Still, and Always, Enough

by Karey Davenport

 

“God is here. We are loved. It is enough.” 

–Kate Bowler, Everything Happens for a Reason and Other Lies I’ve Loved

 

I’m just going to write it, right here, for anyone to read.

And it’s not easy, because it’s a hard thing.

 

I don’t feel like God is near.

 

Since that morning, with the sky darker than night and closing in, it was like something of His presence was removed from what I had grown used to beholding.

Instead, the Terrible Darkness was there.

And, for a moment, and many moments since, it felt like the darkness had overcome the light.

It didn’t, and hasn’t, but I still feel like something about God’s Presence has changed.

Knowing Scripture, however, I know that God doesn’t change.

He is the same yesterday, today and tomorrow.

His love cannot be taken away from us by any means.

He promises that He will never leave or forsake us.

No, not ever.

He was born into this very world as Immanuel, God with us.

So what is this mysterious feeling, or lack there of, that I have?

I believe the psalmist would describe it in words like, “hide not your face from me (Psalm 143:7) and “my tears have been my food day and night, while they say to me all the day long, “Where is your God? (Psalm 42:3)”

How to reconcile this feeling and these facts?

Is God near, despite the lack of any feeling, often of any evidence?

Has He hidden His face?

Gratefully, God is never limited to using humanity’s linear either-or way of thinking.

Also, He is not limited by my feelings.

Here, in this silence, there is something all together His own that He is doing.

The best way I can think to explain it is illustrated by a part I underlined in a book by Corrie Ten Boom a long time ago. I can still see the underlined page in my mind’s eye even if those pages have turned to dust.
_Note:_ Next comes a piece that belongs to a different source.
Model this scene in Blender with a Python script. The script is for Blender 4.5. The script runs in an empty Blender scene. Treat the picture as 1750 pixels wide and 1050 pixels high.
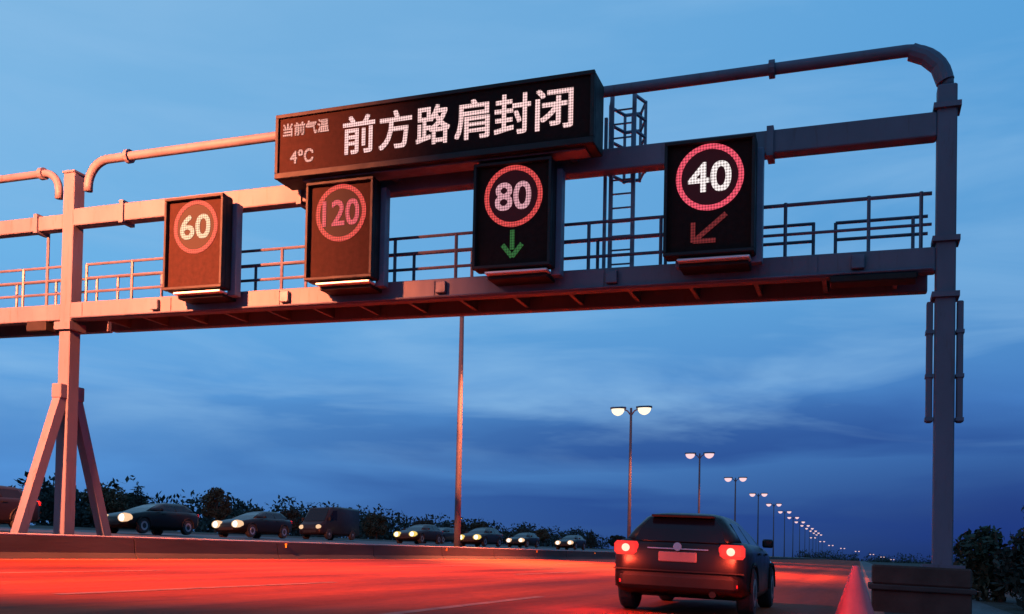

The concept of what she said, not the actual words, are what stuck in my heart.

She quoted from Psalm 91:1 :

“He who dwells in the shelter of the Most High will abide in the shadow of the Almighty.”

Corrie Ten Boom points out that, the closer God draws us, the darker the shadow may seem. 

Here, I find myself using my imagination to understand this. 

Perhaps it can best be described as what would happen during an embrace. A time of being so close to Someone, drawn into an embrace, and all you can see is their shoulder. 

And so, instead of seeing this darkness as abandonment or as evidence that God doesn’t care or doesn’t exist, I can trust in His word, His promise, His faithfulness on the Cross.  I can lean into a believing-trust that “even the darkness is not dark to you: the night is bright as the day, for darkness is as light with you. (Psalm 139:12)”

I have spoken many times on my four practices for staying the course and keeping a hardened heart away during hardship.

These four daily, sometimes hourly, acts are Adoration, Focus, Eucharisto (Giving Thanks), and Abiding.

I think, perhaps, God is drawing me into a deeper understanding of what these look like.

It can look shadowy, uncertain, and unfamiliar.

It can seem like the God you’ve known is now mysterious and unknown, because He is more than you can ever know and He is showing a different part of Himself.

And so, just maybe, you might be feeling this same feeling? 

Just maybe you feel like the shadows haven’t lifted and that the God you thought you knew, you really didn’t know after all?

Maybe it seems as if you are in the very heart of trouble, and you are alone, hearing crickets more than you hear any answers to prayer.

It is here, in this place, where we get to choose.

We can turn and walk away, rejecting the shelter of the Most High that doesn’t look like we thought it would.

Or, we can “remember the days of old; ..meditat[ing] on all that [God] has done” (Psalm 143:5) and pray to “hear in the morning of [His] steadfast love” (Psalm 143:8).  

We can take heart, holding on to the eternal truth that 

“The steadfast love of the Lord never ceases; his mercies never come to an end; they are new every morning; great is your faithfulness. (Lamentations 3:22-23).”

I read a letter recently written by Samuel Rutherford to a friend and he wrote this:

“…I am taught in this ill weather to go on the lee-side of Christ, and to put Him in between me and the storm….”

The “lee-side” means that he has learned to allow Christ to protect him from the storm, to stand behind Christ (perhaps, in His shadow!) and rest there in that promise of protection.

And here is peace for this moment and every moment after—the thing to hold tight to even now in the silence:

The hope of Christ is not limited to my feelings or understanding.

The hope of Christ is not limited to a storm-free and light-hearted life.

The hope of Christ is fortified in the storms and shines even brighter in impossibility.

It is here, in these quiet places, that we can experience His truest and most faithful grace.

Here is where we can learn that, no matter what we feel or what the world looks like, He is with us and He loves us and He has a good plan.

And so, quoting from a sermon at church recently, we can say that, “Even in the silence, His name rings out.” 

And, we can also say (with confidence, strength and joy), the quote at the beginning of the post, “It is enough.”